Lo Moon – I Wish You Way More Than Luck

It is unimaginably hard to do this, to stay conscious and alive in the adult world day in and day out. Which means yet another grand cliché turns out to be true: your education really IS the job of a lifetime. And it commences: now.
I wish you way more than luck.
(David Foster Wallace, This is Water)

Prende le mosse dalla celebre clausola di un’altrettanto celebre orazione accademica di David Foster Wallace (non l’aveste già letta, potete agevolmente recuperarla qui, ne varrà la pena), il terzo lavoro in studio di Lo Moon, quartetto americano da tempo acquartierato a Los Angeles che, a dispetto di un esordio prodotto da Chris Walla nel 2017, un contratto discografico con la Columbia e palcoscenici condivisi in questi anni con nomi di prima grandezza come Ride, Phoenix, Glass Animals e London Grammar, ha sinora mantenuto un profilo piuttosto defilato, aristocraticamente distante dalle ribalte mediatiche più ambite.
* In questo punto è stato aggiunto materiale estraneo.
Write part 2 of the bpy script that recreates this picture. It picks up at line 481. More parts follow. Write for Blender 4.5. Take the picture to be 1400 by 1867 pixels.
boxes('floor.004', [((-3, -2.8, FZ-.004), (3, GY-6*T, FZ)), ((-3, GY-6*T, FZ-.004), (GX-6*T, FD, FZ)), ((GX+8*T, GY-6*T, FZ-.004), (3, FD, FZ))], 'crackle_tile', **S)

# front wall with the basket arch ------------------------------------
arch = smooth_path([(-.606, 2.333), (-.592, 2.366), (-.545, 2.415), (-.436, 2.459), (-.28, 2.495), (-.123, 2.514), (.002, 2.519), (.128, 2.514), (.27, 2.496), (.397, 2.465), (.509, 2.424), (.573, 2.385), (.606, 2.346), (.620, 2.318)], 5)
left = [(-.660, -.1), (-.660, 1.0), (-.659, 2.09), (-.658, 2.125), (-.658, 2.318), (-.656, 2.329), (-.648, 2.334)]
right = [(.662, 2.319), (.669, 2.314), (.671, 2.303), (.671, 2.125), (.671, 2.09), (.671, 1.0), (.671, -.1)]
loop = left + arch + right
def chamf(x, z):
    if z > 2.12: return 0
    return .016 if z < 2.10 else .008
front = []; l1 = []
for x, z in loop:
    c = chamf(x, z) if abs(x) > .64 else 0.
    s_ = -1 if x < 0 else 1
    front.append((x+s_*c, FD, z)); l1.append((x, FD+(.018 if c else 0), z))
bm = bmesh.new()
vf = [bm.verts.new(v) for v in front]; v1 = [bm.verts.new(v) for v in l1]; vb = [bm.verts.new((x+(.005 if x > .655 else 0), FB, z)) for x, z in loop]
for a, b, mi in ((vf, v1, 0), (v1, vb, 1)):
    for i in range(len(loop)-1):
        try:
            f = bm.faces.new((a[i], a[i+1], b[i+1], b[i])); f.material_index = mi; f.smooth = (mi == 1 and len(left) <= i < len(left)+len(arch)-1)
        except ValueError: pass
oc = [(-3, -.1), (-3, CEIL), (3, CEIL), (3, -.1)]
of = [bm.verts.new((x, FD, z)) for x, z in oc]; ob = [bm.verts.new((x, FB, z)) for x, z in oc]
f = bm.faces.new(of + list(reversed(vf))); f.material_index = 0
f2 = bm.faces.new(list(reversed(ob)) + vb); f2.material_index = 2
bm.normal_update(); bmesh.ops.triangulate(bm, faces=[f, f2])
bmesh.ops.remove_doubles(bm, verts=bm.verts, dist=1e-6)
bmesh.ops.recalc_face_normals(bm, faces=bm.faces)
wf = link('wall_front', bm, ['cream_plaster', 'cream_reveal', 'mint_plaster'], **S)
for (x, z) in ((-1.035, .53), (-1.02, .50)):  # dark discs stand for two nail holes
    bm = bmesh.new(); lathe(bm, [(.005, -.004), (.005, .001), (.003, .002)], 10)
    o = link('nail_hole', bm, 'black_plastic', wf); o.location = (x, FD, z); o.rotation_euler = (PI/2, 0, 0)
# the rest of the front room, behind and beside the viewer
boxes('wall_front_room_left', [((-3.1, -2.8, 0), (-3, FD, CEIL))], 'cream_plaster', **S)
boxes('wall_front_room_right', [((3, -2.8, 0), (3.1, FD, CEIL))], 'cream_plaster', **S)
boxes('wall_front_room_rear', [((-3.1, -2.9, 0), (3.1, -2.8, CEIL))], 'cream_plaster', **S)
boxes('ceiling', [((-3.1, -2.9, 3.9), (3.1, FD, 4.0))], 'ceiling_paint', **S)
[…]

Cercando in rete qualche commento che mi aiutasse a riflettere meglio sul senso solo apparentemente apodittico delle parole di Wallace, mi sono imbattuto in un’osservazione illuminante: “The quote “I wish you way more than luck” encapsulates a profound sentiment that transcends the conventional notion of luck as a passive force determining outcomes. At its core, this phrase expresses a heartfelt desire for someone’s success, well-being, and fulfillment, extending beyond the arbitrary whims of chance. In delving into its layers of meaning, one discovers a nuanced perspective that challenges the simplistic reliance on luck as the sole arbiter of fortune.”

Non potrei trovare nulla di più calzante per descrivere il “cambio di passo”, per così dire, che felicemente scandisce le dieci canzoni di I wish you way more than luck. I Lo Moon hanno scagliato il loro estro ben al di là dei capricci imperscrutabili della fortuna, impadronendosi di un destino che sa essere finalmente all’altezza delle loro smisurate ambizioni. A partire già dallo stregante, mesmerico singolo Water, rispetto al quale il cantante e compositore Matt Lowell rivela, “All the songs on our new album were inspired by the moment I found my artistic voice as a teenager, I started Water with the riff on an acoustic guitar. It really reminded me of something I might play when I was sixteen. It felt whimsical and nostalgic and when the band jumped in it felt like refreshing new ground for us”. 

Come a dire: un ritorno al nucleo costituente dei vissuti più remoti che apre tuttavia alle possibilità pressoché illimitate di una rigenerazione espressiva, alla liberazione di una voce nuova e primitiva al tempo stesso. E se la prima parte di Evidence seduce con i suoi sottili richiami al più tardo Mark Hollis, il crescendo del suo secondo atto lascia in tutta franchezza sbalorditi per coesione, controllo formale, potenza e grazia d’insieme.
Le rispondono le non meno strabilianti Connecticut e Waiting A Lifetime, duplice capo d’opera e sintesi perfetta dell’ineffabile spirito che informa il disco nel suo complesso, sempre in bilico fra aereo pop di ricerca, sofisticata canzone d’atmosfera e art-rock di marca britannica, fluttuante nell’arcipelago di Talk Talk, Japan, Brian Eno, Cocteau Twins, Blue Nile (sentite When The Kids Are Gone e misuratene l’abissale distanza rispetto alle parodie presuntuosamente goffe dei 1975), Radiohead, Elbow, Wild Beasts.

Rivolgo dunque ai lettori l’eponimo augurio dei Lo Moon, certo che chi vorrà bagnarsi nei suoni cristallini del loro disco sarà toccato da un sentimento di bellezza ben più prezioso e durevole della semplice fortuna.